§ WHAT IS REQUIRED
Please print all of the material below, word for word.

§ EXERCISE DATA
- - -

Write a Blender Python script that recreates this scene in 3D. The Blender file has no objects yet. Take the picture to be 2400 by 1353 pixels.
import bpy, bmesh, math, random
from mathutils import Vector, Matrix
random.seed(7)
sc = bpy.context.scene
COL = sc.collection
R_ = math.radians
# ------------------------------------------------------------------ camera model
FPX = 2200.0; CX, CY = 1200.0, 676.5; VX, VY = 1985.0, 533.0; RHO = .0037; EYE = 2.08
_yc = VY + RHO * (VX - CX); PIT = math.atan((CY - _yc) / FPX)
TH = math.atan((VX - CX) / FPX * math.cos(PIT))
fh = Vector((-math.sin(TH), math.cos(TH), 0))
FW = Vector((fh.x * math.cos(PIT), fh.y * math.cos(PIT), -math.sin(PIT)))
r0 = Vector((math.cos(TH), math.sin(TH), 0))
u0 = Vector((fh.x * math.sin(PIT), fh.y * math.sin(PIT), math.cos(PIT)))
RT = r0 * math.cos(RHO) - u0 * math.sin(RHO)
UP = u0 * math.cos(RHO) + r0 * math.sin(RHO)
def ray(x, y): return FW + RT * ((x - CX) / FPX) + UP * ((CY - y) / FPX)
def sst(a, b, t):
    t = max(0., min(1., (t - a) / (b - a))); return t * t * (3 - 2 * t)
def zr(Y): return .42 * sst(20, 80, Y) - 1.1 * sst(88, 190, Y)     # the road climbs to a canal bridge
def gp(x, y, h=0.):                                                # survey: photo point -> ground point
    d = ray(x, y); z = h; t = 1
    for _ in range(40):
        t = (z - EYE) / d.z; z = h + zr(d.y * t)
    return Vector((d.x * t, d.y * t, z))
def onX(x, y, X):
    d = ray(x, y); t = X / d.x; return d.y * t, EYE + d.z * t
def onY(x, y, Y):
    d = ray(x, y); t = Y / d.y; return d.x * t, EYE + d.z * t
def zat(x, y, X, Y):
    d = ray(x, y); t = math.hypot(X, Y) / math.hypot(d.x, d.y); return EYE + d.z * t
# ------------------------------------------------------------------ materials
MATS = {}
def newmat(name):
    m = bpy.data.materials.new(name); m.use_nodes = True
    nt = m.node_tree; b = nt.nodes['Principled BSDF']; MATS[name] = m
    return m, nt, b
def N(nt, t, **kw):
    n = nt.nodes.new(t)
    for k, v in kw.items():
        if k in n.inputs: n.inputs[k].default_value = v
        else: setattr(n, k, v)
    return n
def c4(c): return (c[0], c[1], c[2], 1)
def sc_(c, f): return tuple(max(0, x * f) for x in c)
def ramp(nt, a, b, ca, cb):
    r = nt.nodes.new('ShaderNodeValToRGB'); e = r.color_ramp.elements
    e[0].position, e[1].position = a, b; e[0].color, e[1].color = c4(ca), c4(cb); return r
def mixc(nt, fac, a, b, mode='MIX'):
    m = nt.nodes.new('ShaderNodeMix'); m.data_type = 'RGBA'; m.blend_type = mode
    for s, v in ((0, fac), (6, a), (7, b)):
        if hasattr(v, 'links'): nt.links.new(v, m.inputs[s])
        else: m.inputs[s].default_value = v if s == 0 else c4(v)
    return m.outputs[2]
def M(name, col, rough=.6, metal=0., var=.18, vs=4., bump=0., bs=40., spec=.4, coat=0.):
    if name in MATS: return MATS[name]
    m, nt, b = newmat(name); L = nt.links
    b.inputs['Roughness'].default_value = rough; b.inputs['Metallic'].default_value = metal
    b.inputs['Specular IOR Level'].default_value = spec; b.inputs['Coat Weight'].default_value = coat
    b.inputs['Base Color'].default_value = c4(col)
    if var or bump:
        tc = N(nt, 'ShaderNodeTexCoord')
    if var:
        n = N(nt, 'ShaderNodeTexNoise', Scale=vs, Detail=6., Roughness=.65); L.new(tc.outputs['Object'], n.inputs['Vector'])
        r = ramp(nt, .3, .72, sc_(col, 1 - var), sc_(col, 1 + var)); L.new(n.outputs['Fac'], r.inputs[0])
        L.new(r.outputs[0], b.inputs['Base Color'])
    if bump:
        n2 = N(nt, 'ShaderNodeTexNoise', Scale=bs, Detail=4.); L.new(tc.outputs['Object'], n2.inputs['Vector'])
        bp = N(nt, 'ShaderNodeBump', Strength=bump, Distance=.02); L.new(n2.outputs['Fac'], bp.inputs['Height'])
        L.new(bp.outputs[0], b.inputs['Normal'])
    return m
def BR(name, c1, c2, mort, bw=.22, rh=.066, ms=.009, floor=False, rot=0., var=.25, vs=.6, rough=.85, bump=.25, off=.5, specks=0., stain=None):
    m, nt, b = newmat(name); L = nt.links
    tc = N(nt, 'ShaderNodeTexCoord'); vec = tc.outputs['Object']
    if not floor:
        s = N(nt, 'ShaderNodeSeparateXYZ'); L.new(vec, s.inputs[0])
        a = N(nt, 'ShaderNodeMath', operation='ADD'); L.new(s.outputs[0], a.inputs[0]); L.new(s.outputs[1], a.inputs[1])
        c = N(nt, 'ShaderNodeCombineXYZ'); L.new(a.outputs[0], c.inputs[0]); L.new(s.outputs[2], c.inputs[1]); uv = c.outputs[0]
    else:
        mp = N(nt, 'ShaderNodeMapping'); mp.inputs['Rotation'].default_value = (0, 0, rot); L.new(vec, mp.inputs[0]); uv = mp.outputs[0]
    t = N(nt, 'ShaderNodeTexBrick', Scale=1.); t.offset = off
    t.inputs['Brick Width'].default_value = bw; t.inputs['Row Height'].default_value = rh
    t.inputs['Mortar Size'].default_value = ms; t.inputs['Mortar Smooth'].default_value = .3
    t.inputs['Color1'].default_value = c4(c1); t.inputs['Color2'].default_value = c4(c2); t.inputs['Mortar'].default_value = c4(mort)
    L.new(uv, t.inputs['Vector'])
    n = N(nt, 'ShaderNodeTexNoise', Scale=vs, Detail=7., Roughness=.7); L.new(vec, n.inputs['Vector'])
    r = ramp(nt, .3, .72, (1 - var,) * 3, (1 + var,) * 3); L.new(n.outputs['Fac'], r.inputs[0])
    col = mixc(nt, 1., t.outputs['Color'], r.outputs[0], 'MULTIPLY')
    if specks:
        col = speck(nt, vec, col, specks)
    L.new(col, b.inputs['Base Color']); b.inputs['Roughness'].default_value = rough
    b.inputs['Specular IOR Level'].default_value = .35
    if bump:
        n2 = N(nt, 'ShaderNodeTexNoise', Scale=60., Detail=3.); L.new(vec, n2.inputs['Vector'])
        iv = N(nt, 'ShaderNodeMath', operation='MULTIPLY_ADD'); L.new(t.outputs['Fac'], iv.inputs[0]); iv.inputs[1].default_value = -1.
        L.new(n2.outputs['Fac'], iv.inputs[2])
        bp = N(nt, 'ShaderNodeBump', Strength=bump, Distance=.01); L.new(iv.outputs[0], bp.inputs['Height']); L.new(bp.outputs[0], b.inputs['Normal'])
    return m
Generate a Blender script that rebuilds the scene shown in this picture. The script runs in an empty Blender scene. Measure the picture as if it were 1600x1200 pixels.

- - -

§ RESULT OF THIS EXERCISE
Write a Blender Python script that recreates this scene in 3D. The Blender file has no objects yet. Take the picture to be 2400 by 1353 pixels.
import bpy, bmesh, math, random
from mathutils import Vector, Matrix
random.seed(7)
sc = bpy.context.scene
COL = sc.collection
R_ = math.radians
# ------------------------------------------------------------------ camera model
FPX = 2200.0; CX, CY = 1200.0, 676.5; VX, VY = 1985.0, 533.0; RHO = .0037; EYE = 2.08
_yc = VY + RHO * (VX - CX); PIT = math.atan((CY - _yc) / FPX)
TH = math.atan((VX - CX) / FPX * math.cos(PIT))
fh = Vector((-math.sin(TH), math.cos(TH), 0))
FW = Vector((fh.x * math.cos(PIT), fh.y * math.cos(PIT), -math.sin(PIT)))
r0 = Vector((math.cos(TH), math.sin(TH), 0))
u0 = Vector((fh.x * math.sin(PIT), fh.y * math.sin(PIT), math.cos(PIT)))
RT = r0 * math.cos(RHO) - u0 * math.sin(RHO)
UP = u0 * math.cos(RHO) + r0 * math.sin(RHO)
def ray(x, y): return FW + RT * ((x - CX) / FPX) + UP * ((CY - y) / FPX)
def sst(a, b, t):
    t = max(0., min(1., (t - a) / (b - a))); return t * t * (3 - 2 * t)
def zr(Y): return .42 * sst(20, 80, Y) - 1.1 * sst(88, 190, Y)     # the road climbs to a canal bridge
def gp(x, y, h=0.):                                                # survey: photo point -> ground point
    d = ray(x, y); z = h; t = 1
    for _ in range(40):
        t = (z - EYE) / d.z; z = h + zr(d.y * t)
    return Vector((d.x * t, d.y * t, z))
def onX(x, y, X):
    d = ray(x, y); t = X / d.x; return d.y * t, EYE + d.z * t
def onY(x, y, Y):
    d = ray(x, y); t = Y / d.y; return d.x * t, EYE + d.z * t
def zat(x, y, X, Y):
    d = ray(x, y); t = math.hypot(X, Y) / math.hypot(d.x, d.y); return EYE + d.z * t
# ------------------------------------------------------------------ materials
MATS = {}
def newmat(name):
    m = bpy.data.materials.new(name); m.use_nodes = True
    nt = m.node_tree; b = nt.nodes['Principled BSDF']; MATS[name] = m
    return m, nt, b
def N(nt, t, **kw):
    n = nt.nodes.new(t)
    for k, v in kw.items():
        if k in n.inputs: n.inputs[k].default_value = v
        else: setattr(n, k, v)
    return n
def c4(c): return (c[0], c[1], c[2], 1)
def sc_(c, f): return tuple(max(0, x * f) for x in c)
def ramp(nt, a, b, ca, cb):
    r = nt.nodes.new('ShaderNodeValToRGB'); e = r.color_ramp.elements
    e[0].position, e[1].position = a, b; e[0].color, e[1].color = c4(ca), c4(cb); return r
def mixc(nt, fac, a, b, mode='MIX'):
    m = nt.nodes.new('ShaderNodeMix'); m.data_type = 'RGBA'; m.blend_type = mode
    for s, v in ((0, fac), (6, a), (7, b)):
        if hasattr(v, 'links'): nt.links.new(v, m.inputs[s])
        else: m.inputs[s].default_value = v if s == 0 else c4(v)
    return m.outputs[2]
def M(name, col, rough=.6, metal=0., var=.18, vs=4., bump=0., bs=40., spec=.4, coat=0.):
    if name in MATS: return MATS[name]
    m, nt, b = newmat(name); L = nt.links
    b.inputs['Roughness'].default_value = rough; b.inputs['Metallic'].default_value = metal
    b.inputs['Specular IOR Level'].default_value = spec; b.inputs['Coat Weight'].default_value = coat
    b.inputs['Base Color'].default_value = c4(col)
    if var or bump:
        tc = N(nt, 'ShaderNodeTexCoord')
    if var:
        n = N(nt, 'ShaderNodeTexNoise', Scale=vs, Detail=6., Roughness=.65); L.new(tc.outputs['Object'], n.inputs['Vector'])
        r = ramp(nt, .3, .72, sc_(col, 1 - var), sc_(col, 1 + var)); L.new(n.outputs['Fac'], r.inputs[0])
        L.new(r.outputs[0], b.inputs['Base Color'])
    if bump:
        n2 = N(nt, 'ShaderNodeTexNoise', Scale=bs, Detail=4.); L.new(tc.outputs['Object'], n2.inputs['Vector'])
        bp = N(nt, 'ShaderNodeBump', Strength=bump, Distance=.02); L.new(n2.outputs['Fac'], bp.inputs['Height'])
        L.new(bp.outputs[0], b.inputs['Normal'])
    return m
def BR(name, c1, c2, mort, bw=.22, rh=.066, ms=.009, floor=False, rot=0., var=.25, vs=.6, rough=.85, bump=.25, off=.5, specks=0., stain=None):
    m, nt, b = newmat(name); L = nt.links
    tc = N(nt, 'ShaderNodeTexCoord'); vec = tc.outputs['Object']
    if not floor:
        s = N(nt, 'ShaderNodeSeparateXYZ'); L.new(vec, s.inputs[0])
        a = N(nt, 'ShaderNodeMath', operation='ADD'); L.new(s.outputs[0], a.inputs[0]); L.new(s.outputs[1], a.inputs[1])
        c = N(nt, 'ShaderNodeCombineXYZ'); L.new(a.outputs[0], c.inputs[0]); L.new(s.outputs[2], c.inputs[1]); uv = c.outputs[0]
    else:
        mp = N(nt, 'ShaderNodeMapping'); mp.inputs['Rotation'].default_value = (0, 0, rot); L.new(vec, mp.inputs[0]); uv = mp.outputs[0]
    t = N(nt, 'ShaderNodeTexBrick', Scale=1.); t.offset = off
    t.inputs['Brick Width'].default_value = bw; t.inputs['Row Height'].default_value = rh
    t.inputs['Mortar Size'].default_value = ms; t.inputs['Mortar Smooth'].default_value = .3
    t.inputs['Color1'].default_value = c4(c1); t.inputs['Color2'].default_value = c4(c2); t.inputs['Mortar'].default_value = c4(mort)
    L.new(uv, t.inputs['Vector'])
    n = N(nt, 'ShaderNodeTexNoise', Scale=vs, Detail=7., Roughness=.7); L.new(vec, n.inputs['Vector'])
    r = ramp(nt, .3, .72, (1 - var,) * 3, (1 + var,) * 3); L.new(n.outputs['Fac'], r.inputs[0])
    col = mixc(nt, 1., t.outputs['Color'], r.outputs[0], 'MULTIPLY')
    if specks:
        col = speck(nt, vec, col, specks)
    L.new(col, b.inputs['Base Color']); b.inputs['Roughness'].default_value = rough
    b.inputs['Specular IOR Level'].default_value = .35
    if bump:
        n2 = N(nt, 'ShaderNodeTexNoise', Scale=60., Detail=3.); L.new(vec, n2.inputs['Vector'])
        iv = N(nt, 'ShaderNodeMath', operation='MULTIPLY_ADD'); L.new(t.outputs['Fac'], iv.inputs[0]); iv.inputs[1].default_value = -1.
        L.new(n2.outputs['Fac'], iv.inputs[2])
        bp = N(nt, 'ShaderNodeBump', Strength=bump, Distance=.01); L.new(iv.outputs[0], bp.inputs['Height']); L.new(bp.outputs[0], b.inputs['Normal'])
    return m
Generate a Blender script that rebuilds the scene shown in this picture. The script runs in an empty Blender scene. Measure the picture as if it were 1600x1200 pixels.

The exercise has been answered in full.